[Scene script records]
:::

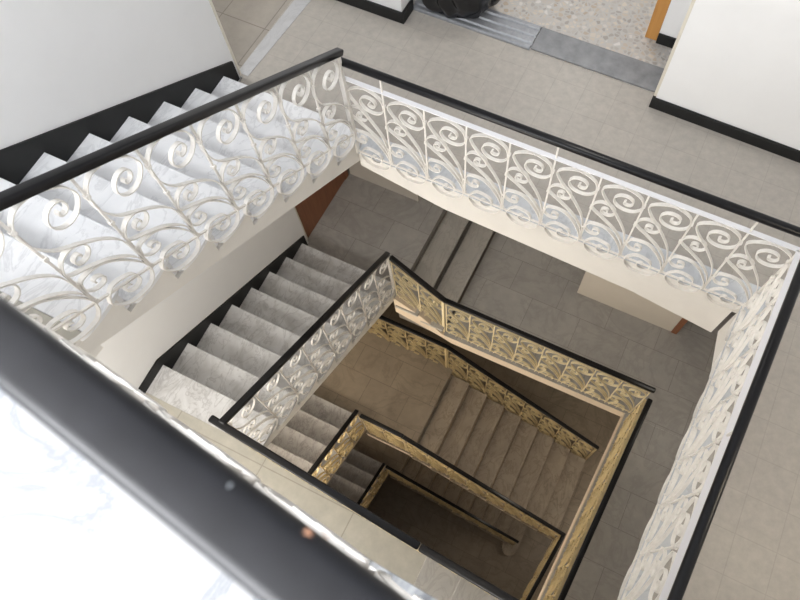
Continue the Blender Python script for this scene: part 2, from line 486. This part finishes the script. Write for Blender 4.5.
# orange jamb inside the apartment
d = empty('door_frame', (1.65, 2.03, 0)); tag(d, 'orange varnished wooden door frame inside the apartment', 'door frame')
mb = MB(); mb.box(1.60, 1.698, 1.99, 2.11, 0, 2.1, ORANGE); mb.build('jamb', d, bevel=.004, origin=(1.65, 2.03, 1))
mb = MB(); mb.box(.80, 1.60, 1.99, 2.11, 2.0, 2.1, ORANGE); mb.build('head', d, bevel=.004, origin=(1.2, 2.03, 2.05))
# door sill: ribbed piece and plain piece
d = empty('door_sill', (.8, 1.6, 0)); tag(d, 'long grey metal door sill, ribbed on one half, plain on the other', 'door sill')
prof = [(1.46, .0005), (1.46, .016), (1.475, .024), (1.495, .024), (1.505, .008), (1.52, .008), (1.53, .022), (1.575, .022), (1.585, .007), (1.60, .007), (1.61, .022), (1.655, .022), (1.665, .008), (1.68, .008), (1.69, .024), (1.72, .024), (1.73, .0005)]
mb = MB(); mb.extrude([(-.28, y, z) for y, z in prof], (1.075, 0, 0), SILL); mb.build('ribbed_plate', d, origin=(.25, 1.6, 0))
mb = MB(); mb.box(.80, 1.86, 1.475, 1.725, .0005, .018, SILL2); mb.build('plain_plate', d, bevel=.004, origin=(1.33, 1.6, 0))

# black rubbish bag on the sill
def bag():
    bm = bmesh.new(); bmesh.ops.create_icosphere(bm, subdivisions=5, radius=1)
    rnd = random.Random(3); fold = [(rnd.uniform(0, 2*PI), rnd.randint(5, 13), rnd.uniform(.02, .05), rnd.uniform(-2, 2)) for _ in range(8)]
    for v in bm.verts:
        x, y, z = v.co; a = math.atan2(y, x); rr = 1.
        for ph, k, am, tw in fold: rr += am*math.sin(k*a+ph+tw*z*2)*(1-abs(z))**.5*1.2
        rr += .03*math.sin(9*x+4*z+1)*math.cos(8*y-5*z) + 0.018*math.sin(17*z+7*a)
        s = 1. if z < .35 else max(.16, 1-(z-.35)*1.35)
        zz = z if z > -.55 else -.55 + (z+.55)*.08
        v.co = (x*rr*s*.27, y*rr*s*.21, (zz+.55)*.30+.005)
    me = bpy.data.meshes.new('bin_bag'); bm.to_mesh(me); bm.free()
    for p in me.polygons: p.use_smooth = True
    me.materials.append(BAG)
    o = link('bin_bag', me, None, (.065, 1.70, .022)); tag(o, 'crumpled black plastic rubbish bag lying on the metal door sill', 'bag')
    o.rotation_euler = (0, 0, .3); o.scale = (1.2, 1.2, 1.2)
    mb = MB(); seg = 14; rings = [(.50, .035), (.53, .022), (.56, .03), (.60, .06), (.62, .075)]
    vs = []
    for z, r in rings:
        for k in range(seg):
            a = 2*PI*k/seg; q = r*(1+.25*math.sin(3*a+z*20)); vs.append((q*math.cos(a), q*math.sin(a), z-.1))
    fs = [[i*seg+j, i*seg+(j+1) % seg, (i+1)*seg+(j+1) % seg, (i+1)*seg+j] for i in range(len(rings)-1) for j in range(seg)] + [list(range(seg))[::-1]]
    mb.add(vs, fs, BAG); mb.build('knot', o, smooth=True)
bag()

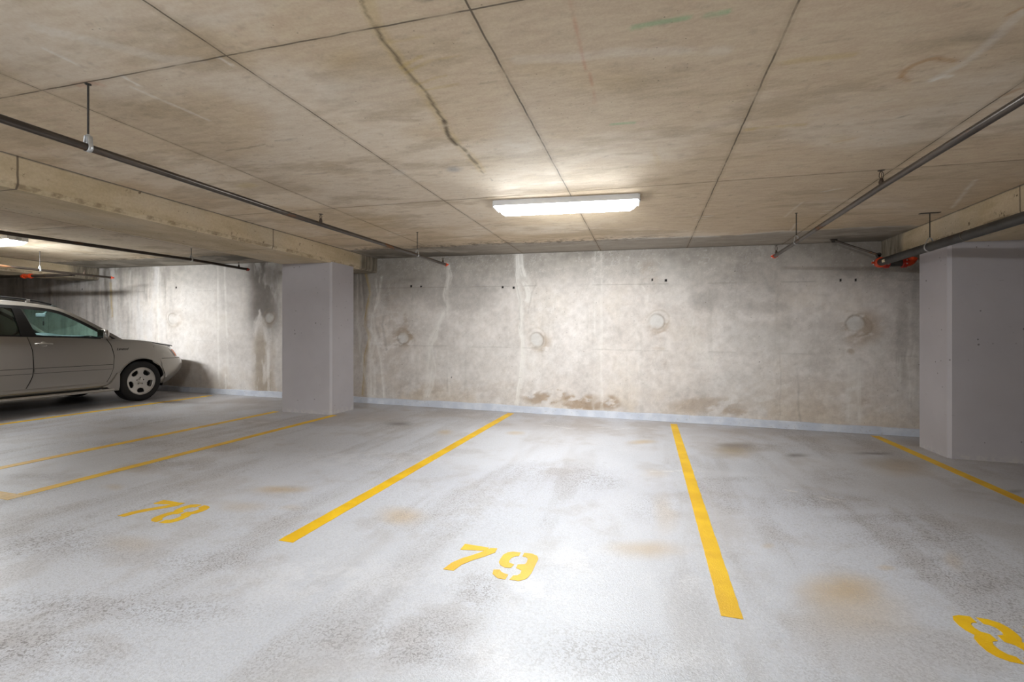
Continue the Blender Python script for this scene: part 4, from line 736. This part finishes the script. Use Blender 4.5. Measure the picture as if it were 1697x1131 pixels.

:::

> [REQUIRED TASK]:
Everything from the top line of the data down to and including the line with "mb = MB(); mb.box(.80, 1.86, 1.475, 1.725, .0005, .018, SILL2);" is to be copied, except the pictures.

> [RESULT OF THIS EXERCISE]:
Continue the Blender Python script for this scene: part 2, from line 486. This part finishes the script. Write for Blender 4.5.
# orange jamb inside the apartment
d = empty('door_frame', (1.65, 2.03, 0)); tag(d, 'orange varnished wooden door frame inside the apartment', 'door frame')
mb = MB(); mb.box(1.60, 1.698, 1.99, 2.11, 0, 2.1, ORANGE); mb.build('jamb', d, bevel=.004, origin=(1.65, 2.03, 1))
mb = MB(); mb.box(.80, 1.60, 1.99, 2.11, 2.0, 2.1, ORANGE); mb.build('head', d, bevel=.004, origin=(1.2, 2.03, 2.05))
# door sill: ribbed piece and plain piece
d = empty('door_sill', (.8, 1.6, 0)); tag(d, 'long grey metal door sill, ribbed on one half, plain on the other', 'door sill')
prof = [(1.46, .0005), (1.46, .016), (1.475, .024), (1.495, .024), (1.505, .008), (1.52, .008), (1.53, .022), (1.575, .022), (1.585, .007), (1.60, .007), (1.61, .022), (1.655, .022), (1.665, .008), (1.68, .008), (1.69, .024), (1.72, .024), (1.73, .0005)]
mb = MB(); mb.extrude([(-.28, y, z) for y, z in prof], (1.075, 0, 0), SILL); mb.build('ribbed_plate', d, origin=(.25, 1.6, 0))
mb = MB(); mb.box(.80, 1.86, 1.475, 1.725, .0005, .018, SILL2); mb.build('plain_plate', d, bevel=.004, origin=(1.33, 1.6, 0))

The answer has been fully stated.